Paolo Balduzzi, docente all’Università Cattolica, illustra a LabParlamento rischi e reali motivazioni del referendum in Lombardia e Veneto
di Valentina Magri
“Dato che il referendum chiede ai cittadini di Lombardia e Veneto se vogliano più autonomia, per me è scontato che vinca il sì. La battaglia politica dei referendari sarà sulla partecipazione al voto. Se poche persone andranno a votare, si rischia di fallire un iter che avrebbe potuto iniziare senza problemi”. La pensa così Paolo Balduzzi, ricercatore e docente di Scienza delle Finanze presso l’Università Cattolica di Milano, nonché membro del comitato di redazione del sito di informazione economica lavoce.info.
Lei ha definito il referendum in Lombardia e Veneto una “fiera dell’inutilità”. Per quale motivo?
“Lo giudico inutile dal punto di vista costituzionale e procedurale perché la Costituzione per attivare l’iter per la richiesta maggiore autonomia da parte delle regioni a statuto ordinario non prevede un referendum. Basta un’iniziativa della regione interessata, che dovrebbe prendere la decisione a livello locale e poi recarsi dal Governo a trattare. Poi il Parlamento a maggioranza qualificata deciderà quando finire la trattativa. L’Emilia Romagna ha infatti iniziato l’iter per una autonomia senza indire un referendum. Anche la Lombardia ha fatto lo stesso in passato. I referendari sostengono che siccome i tentativi passati sono finiti in un nulla di fatto, vogliono attribuire una valenza politica al referendum”.
“Un ultimo aspetto inutile del referendum è il quorum per la validità del referendum stabilito dal Veneto, anche se il quorum non ha ragione di esistere per un referendum consultivo”.
Quali sono secondo lei le reali ragioni dietro al referendum?
“Sono di tipo politico, non solo dal punto di vista territoriale ma anche elettorale. Indire un referendum a 6 mesi dalle elezioni regionali però lo fa apparire come una mossa più elettorale che territoriale e questo potrebbe rendere il referendum controproducente: se andasse male, temo che per almeno 10-15 anni in Lombardia non si parlerà più di autonomia”.
Su lavoce.info parla di una “campagna elettorale farcita di esagerazioni e inesattezze”. Può farci qualche esempio?
“È in corso una discussione sui residui fiscali, dati dalla differenza tra quanto una regione invia allo Stato centrale in termini di imposte e quanto lo Stato spende a livello locale. È abbastanza facile calcolare il primo termine, ma meno il secondo, che varia in base alle ipotesi di redistribuzione dei fondi sui territori. I referendari hanno deciso di diffondere la cifra più elevata di residuo fiscale (57 miliardi), anche se io nelle fonti da loro ho visto che si parla di 47 miliardi, mentre altri studi li stimano attorno ai 20-30 miliardi. Un’altra inesattezza consiste nel far credere che con questo referendum si ridurrebbe il residuo fiscale: se la regione tiene per sé parte delle risorse prima mandate a Roma, Roma ne spenderà meno sul territorio. Le altre promesse sull’abbassamento delle imposte potrebbero concretizzarsi solo nel lungo periodo se le regioni saranno capaci di gestire meglio le risorse”.

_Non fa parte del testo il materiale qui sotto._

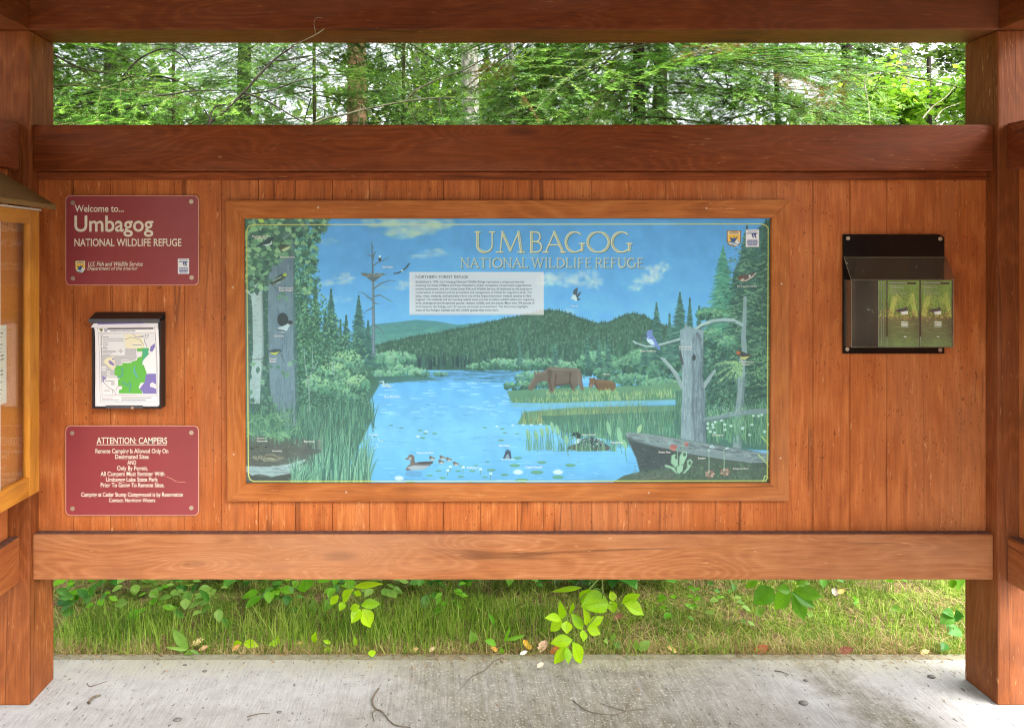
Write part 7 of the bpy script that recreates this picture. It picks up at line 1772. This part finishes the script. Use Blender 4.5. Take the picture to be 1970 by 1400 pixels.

In caso di vittoria del sì, il Governo a suo avviso terrà conto dell’esito del referendum?
“Se basta un referendum per avere maggiore autonomia, c’è il rischio di un effetto domino sulle altre regioni. Ma lo Stato non sarebbe disposto a cedere maggiore autonomia a tutti. Anticipando questo effetto, temo che Roma darà poco valore a questo referendum. Se concederà maggiore autonomia alla Lombardia e al Veneto, lo farà sulla base di altri criteri”.